SET PROBLEM -
Skip all pictures, then copy the lines from the start of the data through the line with "826)], 100, 112)", keeping both ends.

DATA SHOWN -
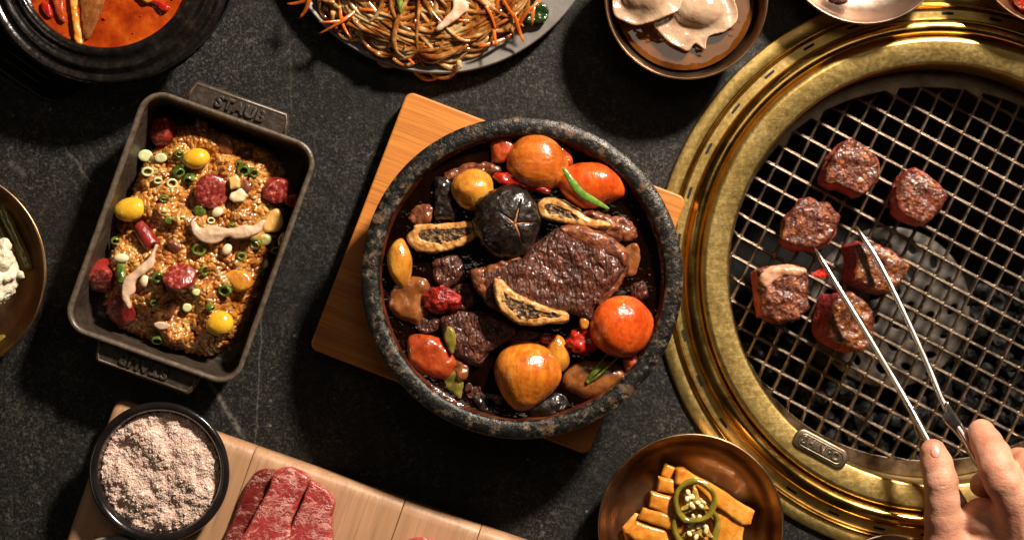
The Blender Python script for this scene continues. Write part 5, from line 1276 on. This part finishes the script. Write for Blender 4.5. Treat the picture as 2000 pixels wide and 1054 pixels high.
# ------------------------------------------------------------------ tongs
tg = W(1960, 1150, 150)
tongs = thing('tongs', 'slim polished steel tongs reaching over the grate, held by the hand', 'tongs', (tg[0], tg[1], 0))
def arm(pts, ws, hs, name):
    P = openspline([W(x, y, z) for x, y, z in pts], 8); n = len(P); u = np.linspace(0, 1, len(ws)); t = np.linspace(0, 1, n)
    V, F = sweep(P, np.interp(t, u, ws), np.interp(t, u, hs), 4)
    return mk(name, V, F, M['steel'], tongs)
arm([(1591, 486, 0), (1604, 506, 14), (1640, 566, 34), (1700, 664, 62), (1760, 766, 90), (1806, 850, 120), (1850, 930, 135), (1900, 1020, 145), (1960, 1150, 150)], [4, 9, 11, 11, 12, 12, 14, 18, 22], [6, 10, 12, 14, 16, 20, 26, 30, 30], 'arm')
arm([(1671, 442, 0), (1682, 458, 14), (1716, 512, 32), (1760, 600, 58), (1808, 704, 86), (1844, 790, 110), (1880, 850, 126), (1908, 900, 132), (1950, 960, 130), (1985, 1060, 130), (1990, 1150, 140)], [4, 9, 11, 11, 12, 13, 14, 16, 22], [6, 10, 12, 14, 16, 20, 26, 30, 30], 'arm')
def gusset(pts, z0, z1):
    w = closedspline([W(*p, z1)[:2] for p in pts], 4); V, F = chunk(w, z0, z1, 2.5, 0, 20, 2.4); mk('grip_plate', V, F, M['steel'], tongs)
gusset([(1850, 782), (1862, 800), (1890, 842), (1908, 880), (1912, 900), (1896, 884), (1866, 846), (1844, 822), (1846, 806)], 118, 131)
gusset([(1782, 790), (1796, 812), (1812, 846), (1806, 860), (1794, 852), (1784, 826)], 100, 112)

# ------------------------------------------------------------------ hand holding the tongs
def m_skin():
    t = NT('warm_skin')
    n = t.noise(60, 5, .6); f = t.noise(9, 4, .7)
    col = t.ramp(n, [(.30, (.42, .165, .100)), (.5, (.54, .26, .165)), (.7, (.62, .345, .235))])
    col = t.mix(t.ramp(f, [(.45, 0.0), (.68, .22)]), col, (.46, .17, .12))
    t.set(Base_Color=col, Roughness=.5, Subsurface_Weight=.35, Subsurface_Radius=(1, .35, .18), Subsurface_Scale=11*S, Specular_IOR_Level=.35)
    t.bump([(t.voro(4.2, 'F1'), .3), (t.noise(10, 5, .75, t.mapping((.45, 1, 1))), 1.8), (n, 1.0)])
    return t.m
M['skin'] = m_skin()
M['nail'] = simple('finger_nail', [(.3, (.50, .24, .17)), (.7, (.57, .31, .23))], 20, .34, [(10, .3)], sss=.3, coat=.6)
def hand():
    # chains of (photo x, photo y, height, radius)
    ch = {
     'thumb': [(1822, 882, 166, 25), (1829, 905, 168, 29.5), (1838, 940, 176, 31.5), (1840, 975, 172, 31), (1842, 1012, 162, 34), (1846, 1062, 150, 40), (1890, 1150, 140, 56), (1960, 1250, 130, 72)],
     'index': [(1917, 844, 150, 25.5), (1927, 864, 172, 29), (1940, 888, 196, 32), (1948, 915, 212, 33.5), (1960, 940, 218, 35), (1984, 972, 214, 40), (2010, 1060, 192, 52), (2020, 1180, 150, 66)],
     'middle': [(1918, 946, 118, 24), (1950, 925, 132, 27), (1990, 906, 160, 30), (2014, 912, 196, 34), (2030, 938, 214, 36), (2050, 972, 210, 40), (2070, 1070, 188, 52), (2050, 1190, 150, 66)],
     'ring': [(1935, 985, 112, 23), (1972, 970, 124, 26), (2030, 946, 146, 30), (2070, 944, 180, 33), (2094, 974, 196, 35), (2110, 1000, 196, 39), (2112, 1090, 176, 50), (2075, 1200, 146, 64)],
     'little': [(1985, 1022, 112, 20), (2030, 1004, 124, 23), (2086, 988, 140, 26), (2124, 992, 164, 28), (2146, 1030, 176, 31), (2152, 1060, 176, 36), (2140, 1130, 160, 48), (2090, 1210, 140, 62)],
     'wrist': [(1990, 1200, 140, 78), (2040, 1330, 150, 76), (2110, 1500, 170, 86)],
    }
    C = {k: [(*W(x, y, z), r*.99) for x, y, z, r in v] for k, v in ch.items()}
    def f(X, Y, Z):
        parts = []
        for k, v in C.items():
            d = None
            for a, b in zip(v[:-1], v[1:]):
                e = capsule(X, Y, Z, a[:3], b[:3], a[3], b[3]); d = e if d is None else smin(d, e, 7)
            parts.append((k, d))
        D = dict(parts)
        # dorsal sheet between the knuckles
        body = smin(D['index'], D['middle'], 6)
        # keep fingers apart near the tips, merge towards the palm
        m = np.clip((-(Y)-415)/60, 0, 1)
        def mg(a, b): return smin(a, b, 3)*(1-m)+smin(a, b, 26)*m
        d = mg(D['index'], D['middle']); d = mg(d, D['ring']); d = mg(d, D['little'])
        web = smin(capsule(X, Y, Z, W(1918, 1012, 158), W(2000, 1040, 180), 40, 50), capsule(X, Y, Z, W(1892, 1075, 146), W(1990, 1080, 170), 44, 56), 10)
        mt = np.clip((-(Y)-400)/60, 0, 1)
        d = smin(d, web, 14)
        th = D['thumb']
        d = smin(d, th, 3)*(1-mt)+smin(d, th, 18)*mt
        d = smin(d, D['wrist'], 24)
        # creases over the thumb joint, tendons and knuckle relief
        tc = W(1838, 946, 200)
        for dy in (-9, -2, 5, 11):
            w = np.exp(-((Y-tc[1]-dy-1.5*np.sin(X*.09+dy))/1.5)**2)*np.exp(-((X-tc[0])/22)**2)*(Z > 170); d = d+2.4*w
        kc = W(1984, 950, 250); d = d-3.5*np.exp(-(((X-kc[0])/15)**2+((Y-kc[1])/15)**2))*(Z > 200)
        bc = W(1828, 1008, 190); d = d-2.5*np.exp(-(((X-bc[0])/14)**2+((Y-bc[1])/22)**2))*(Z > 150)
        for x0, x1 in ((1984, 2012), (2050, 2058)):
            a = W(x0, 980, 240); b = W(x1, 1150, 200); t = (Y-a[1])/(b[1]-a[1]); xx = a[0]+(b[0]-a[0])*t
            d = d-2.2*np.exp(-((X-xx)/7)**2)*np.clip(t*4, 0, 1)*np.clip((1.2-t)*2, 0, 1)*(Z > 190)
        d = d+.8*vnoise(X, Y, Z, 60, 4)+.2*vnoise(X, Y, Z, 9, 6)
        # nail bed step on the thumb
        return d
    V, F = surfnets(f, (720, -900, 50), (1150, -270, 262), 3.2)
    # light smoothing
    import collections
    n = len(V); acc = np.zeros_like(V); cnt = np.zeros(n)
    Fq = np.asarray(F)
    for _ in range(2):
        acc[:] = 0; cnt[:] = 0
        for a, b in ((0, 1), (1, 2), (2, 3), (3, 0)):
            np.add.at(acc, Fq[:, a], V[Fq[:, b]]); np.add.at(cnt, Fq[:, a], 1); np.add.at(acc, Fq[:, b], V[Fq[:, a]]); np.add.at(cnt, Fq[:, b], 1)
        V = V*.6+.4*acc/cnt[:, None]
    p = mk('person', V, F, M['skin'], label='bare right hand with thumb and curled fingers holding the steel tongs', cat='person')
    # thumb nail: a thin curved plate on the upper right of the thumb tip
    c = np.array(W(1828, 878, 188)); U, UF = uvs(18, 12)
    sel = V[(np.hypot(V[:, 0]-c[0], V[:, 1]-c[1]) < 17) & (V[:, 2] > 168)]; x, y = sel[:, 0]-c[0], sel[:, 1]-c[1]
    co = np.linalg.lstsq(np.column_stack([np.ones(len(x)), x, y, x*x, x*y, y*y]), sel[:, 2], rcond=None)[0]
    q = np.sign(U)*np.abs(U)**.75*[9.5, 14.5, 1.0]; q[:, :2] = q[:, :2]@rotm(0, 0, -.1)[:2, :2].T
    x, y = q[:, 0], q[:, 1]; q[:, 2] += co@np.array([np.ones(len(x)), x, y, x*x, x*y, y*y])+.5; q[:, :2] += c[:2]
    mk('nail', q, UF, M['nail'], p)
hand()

EXERCISE OUTPUT -
The Blender Python script for this scene continues. Write part 5, from line 1276 on. This part finishes the script. Write for Blender 4.5. Treat the picture as 2000 pixels wide and 1054 pixels high.
# ------------------------------------------------------------------ tongs
tg = W(1960, 1150, 150)
tongs = thing('tongs', 'slim polished steel tongs reaching over the grate, held by the hand', 'tongs', (tg[0], tg[1], 0))
def arm(pts, ws, hs, name):
    P = openspline([W(x, y, z) for x, y, z in pts], 8); n = len(P); u = np.linspace(0, 1, len(ws)); t = np.linspace(0, 1, n)
    V, F = sweep(P, np.interp(t, u, ws), np.interp(t, u, hs), 4)
    return mk(name, V, F, M['steel'], tongs)
arm([(1591, 486, 0), (1604, 506, 14), (1640, 566, 34), (1700, 664, 62), (1760, 766, 90), (1806, 850, 120), (1850, 930, 135), (1900, 1020, 145), (1960, 1150, 150)], [4, 9, 11, 11, 12, 12, 14, 18, 22], [6, 10, 12, 14, 16, 20, 26, 30, 30], 'arm')
arm([(1671, 442, 0), (1682, 458, 14), (1716, 512, 32), (1760, 600, 58), (1808, 704, 86), (1844, 790, 110), (1880, 850, 126), (1908, 900, 132), (1950, 960, 130), (1985, 1060, 130), (1990, 1150, 140)], [4, 9, 11, 11, 12, 13, 14, 16, 22], [6, 10, 12, 14, 16, 20, 26, 30, 30], 'arm')
def gusset(pts, z0, z1):
    w = closedspline([W(*p, z1)[:2] for p in pts], 4); V, F = chunk(w, z0, z1, 2.5, 0, 20, 2.4); mk('grip_plate', V, F, M['steel'], tongs)
gusset([(1850, 782), (1862, 800), (1890, 842), (1908, 880), (1912, 900), (1896, 884), (1866, 846), (1844, 822), (1846, 806)], 118, 131)
gusset([(1782, 790), (1796, 812), (1812, 846), (1806, 860), (1794, 852), (1784, 826)], 100, 112)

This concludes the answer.